I need to find a cheap optical solution to measure the position of an object in relation to a surface.

The object glides in a linear motion along an axis, around 30mm away from the surface.
The maximum distance the object can travel along the surface is about 3m.
The accuracy of the system can be +/- 5mm.

What I'm really looking for is a hobbyist-level solution, such as printing a 3m long tape with reference markings to cover the surface, and attaching a laser scanner to the object that can interpret the markings and relay the coordinate to a computer.

I'm happy to create the reference tape myself and program the encoder, though I don't know where to begin looking for the hardware. Any ideas / alternatives?

Best Answer

Your asking for an accuracy of 0.16% full scale! This shouldn't be too much trouble, actually, for a long enough QUADRATURE ENCODER strip, but thats a relative encoder (i.e., needs to be zeroed to some point, and then you count how many ticks away from that point you've moved).

Two offset strips of 10mm spaced on-off patterns would certainly do your job. The problem is that you'll be 30mm away from the strip. I think it might take some iterative fooling around w/ optical components, maybe an IR led and matching phototransistor would be able to sense if its pointed at a black section of strip or a white section of strip.

HERE is an IR photoreflector with a 1" (25mm) working distance. It's analog, so you can push the output to a comparator, and dork around to find your light/dark borders. Be sure to add a smidge of hysteresis to your comparator so your transitions are clean. You'll want two sensors, as you'll be dealing w/ two parts of the encoder strip.

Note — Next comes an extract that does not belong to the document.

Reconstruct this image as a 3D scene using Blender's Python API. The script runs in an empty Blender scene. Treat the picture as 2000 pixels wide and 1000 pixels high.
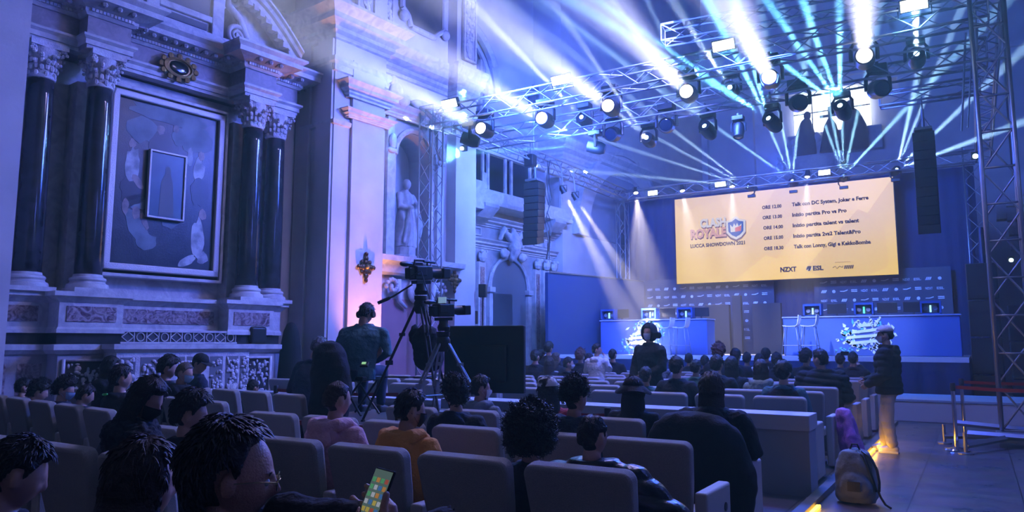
import bpy, math, random
from math import sin, cos, pi, radians as R
from mathutils import Vector as V, Matrix, noise
sc = bpy.context.scene
COL = sc.collection
random.seed(7)
# ---------------------------------------------------------------- camera
F, EYE = 1450.0, 1.55
PITCH, YAW = math.atan(172/F), R(31.85)
FW = V((-sin(YAW)*cos(PITCH), cos(YAW)*cos(PITCH), sin(PITCH)))
RT = V((cos(YAW), sin(YAW), 0)); UP = RT.cross(FW); EYEP = V((0, 0, EYE))
cd = bpy.data.cameras.new('camera'); cam = bpy.data.objects.new('camera', cd); COL.objects.link(cam); sc.camera = cam
cd.sensor_width = 36; cd.lens = 36*F/2000; cd.clip_end = 200
cam.matrix_world = Matrix(((RT.x, UP.x, -FW.x, 0), (RT.y, UP.y, -FW.y, 0), (RT.z, UP.z, -FW.z, EYE), (0, 0, 0, 1)))
# pixel of the photograph -> point on a plane of the building
def ray(x, y): return FW*F + RT*(x-1000) + UP*(500-y)
def onZ(x, y, z): d = ray(x, y); return EYEP + d*((z-EYE)/d.z)
def onY(x, y, v): d = ray(x, y); return EYEP + d*(v/d.y)
def onX(x, y, v): d = ray(x, y); return EYEP + d*(v/d.x)
WA = math.atan(1100/1460.)-YAW
WU = V((sin(WA), cos(WA), 0)); WN = V((WU.y, -WU.x, 0)); WP0 = V((-12.11, 6.6, 0))
def wp(s, t, z): return WP0 + WU*s + WN*t + V((0, 0, z))
def onW(x, y, t=0.0):
    d = ray(x, y); k = ((WP0-EYEP).dot(WN)+t)/d.dot(WN); q = EYEP + d*k - WP0
    return q.dot(WU), q.z
# ---------------------------------------------------------------- world, exposure
sc.view_settings.view_transform = 'Standard'; sc.view_settings.look = 'None'
sc.view_settings.exposure = 0.0; sc.view_settings.gamma = 1.0; sc.view_settings.use_curve_mapping = False
w = bpy.data.worlds.new('world'); sc.world = w; w.use_nodes = True
bg = w.node_tree.nodes['Background']; bg.inputs[0].default_value = (.010, .045, .8, 1); bg.inputs[1].default_value = .10
cy = sc.cycles
cy.use_denoising = True; cy.volume_bounces = 0; cy.max_bounces = 4; cy.diffuse_bounces = 2; cy.glossy_bounces = 2
cy.transmission_bounces = 2; cy.volume_step_rate = 4; cy.sample_clamp_indirect = 0; cy.caustics_reflective = False; cy.caustics_refractive = False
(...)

The quadrature pattern would look something like this. linear quadrature pattern

For your case, the black bars would be 10mm long (or you can go finer). The width would be a function of the focus of the ir pair. HOPEFULLY that ir pair can give you your resolution, but by all means, read the sheets!

Depending on how fast your sled is moving, a standard microcontroller might be able to keep your count. If its moving very fast, I recommend a microcontroller with a built in peripheral to deal with quadrature encoders, like the PIC 18F4331. If you do that, you won't even need to implement a quadrature encoder counting algorithm, just set up the peripheral and read from the correct register at constant intervals. If you need an algorithm, post the question and I'll work one up.

Since its a RELATIVE encoder, you will need to have some sort of sensor to zero to.